Но перемены переменами, а государственные дела не ждали. Напоминали о себе старые проблемы, возникали новые. Так, на башкир уже давно оказывало провоцирующее влияние соседство калмыков — ясака не платят, одни тайши неплохо зарабатывают на царской службе, другие — грабежами караванов и русских селений. Многие башкиры тоже приохотились участвовать в этих набегах. А смерть Алексея Михайловича вроде бы освободила их от прежней присяги царю, «междувластие» давало надежды изменить свой статус. Не исключено, что и русские чиновники решили, что при юном Федоре можно вести себя более вольготно, допустили злоупотребления. Как бы то ни было, башкиры под предводительством вождя Сеита восстали, разорили селения в Уфимском и Казанском уездах. В самих Уфе и Казани люди оказались в осаде, для заступничества носили по крепостям явившуюся в это время чудотворную Табынскую икону Пресвятой Богородицы. Правительству пришлось посылать войска, вести переговоры.

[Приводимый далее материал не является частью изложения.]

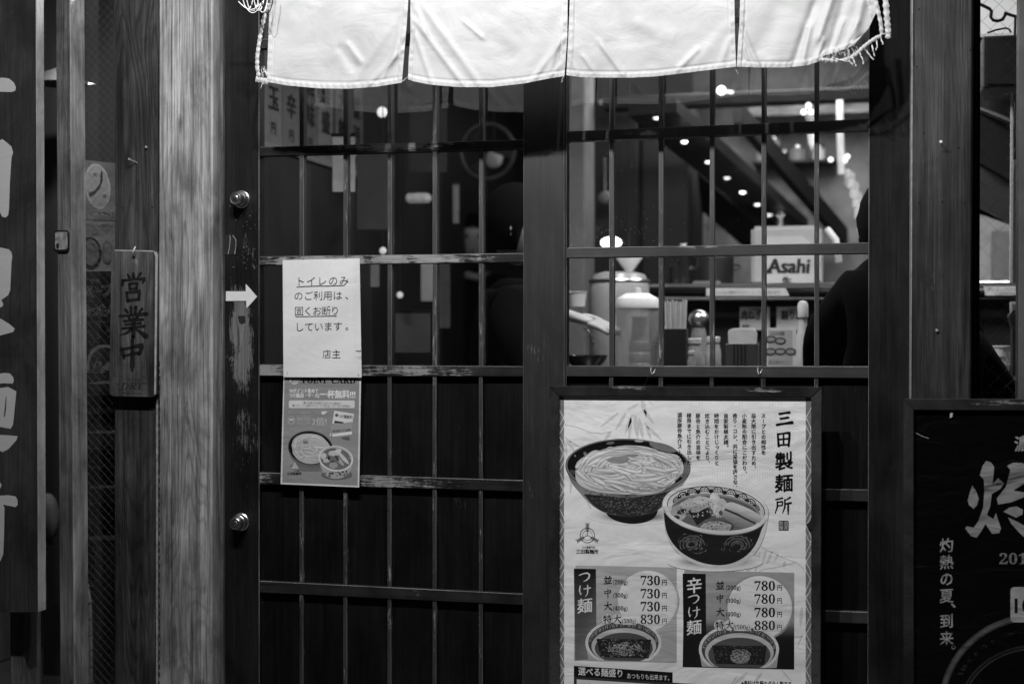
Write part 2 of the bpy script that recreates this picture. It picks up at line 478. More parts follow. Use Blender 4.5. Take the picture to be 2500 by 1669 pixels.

Да и Дорошенко, согласившийся на подданство, снова заартачился. От него требовали явиться к Ромодановскому для присяги и сдачи гетманства Самойловичу, он отказывался. Тоже надеялся, что перемены в Москве обеспечат ему передышку. А там, глядишь, и ситуация изменится — поляки начали с турками переговоры о мире. Речь Посполитая, побитая в прошлых войнах, совсем выдохлась. И, как ни парадоксально, толчком к замирению стала победа русских над Дорошенко. Несмотря на то, что совместное приведение «непослушных к послушанию казаков» предусматривалось Московским Союзным постановлением, паны объявляли это нарушением Андрусовского договора, протестовали, шумели: «Вот вам и помощь и дружба царская! Он отобрал у нас всю Украину!» Хотя сами, в общем-то, никакой надежды изгнать турок с Правобережья не имели. Но русофобство у «союзников» явно брало верх над здравым смыслом. И если Вишневецкий за условия Бучачского мира слетел с престола, то теперь Собесский готов был отдать почти все Правобережье до Волыни и Галиции. И никакого национального оскорбления это не вызывало. Пускай турки русских обломают!
А Дорошенко оставалось тянуть время, пока его покровители «освободятся». Это было опасно. Утвердившись на Днепре, Порта угрожала бы Левобережью и югу России. И было чревато новыми смутами на Украине — ведь Чигирин, занимая ключевое положение между Киевом и Запорожьем, являлся признанной казачьей «столицей». Говорили: «При ком Чигирин и Киев, при том и казаки». Разрубить этот узел требовалось немедленно, опередить турок. Правда, части, распущенные на отдых, еще не собрались. По «наряду» у Ромодановского в подчиненных ему войсках Белгородского и Севского полков (округов) значилось 52 600 бойцов, а налицо было 32 тыс. Тем не менее в июле царь направил воеводе приказ: «Идти за Днепр к Чигирину!» Турок при этом, как и прежде, требовалось не задевать. Вступать с ними в бой только в случае, если сами полезут. Для нейтрализации Крыма применили испытанный прием — казачий удар. Грамота царя пошла в Запорожье, а в Черкасск «для благословения храбрых и благочестивых» донцов была послана чудотворная Курская-Коренная икона Богородицы.
Армия Ромодановского двигалась медленно, вбирала отставшие отряды из Путивля, Рыльска, Белгорода, Нового Оскола, везла обозы и тяжелую артиллерию. Но чтобы не упустить время, воевода загодя, не доходя 200 км до Днепра, выслал вперед 15-тысячный конный корпус генерала Косагова и три казачьих полка генерального бунчужного Леонтия Полуботка. Налегке они быстро достигли переправ, форсировали Днепр и вышли к Чигирину. Дорошенко попытался дать бой на подступах — его сшибли с позиций первой же атакой. Многие его сторонники разбежались. У него осталось лишь 2 тыс. бойцов. Успел послать призывы о помощи к татарам и туркам, но султанская армия стояла далеко, за Днестром. А татар клевали донцы и запорожцы.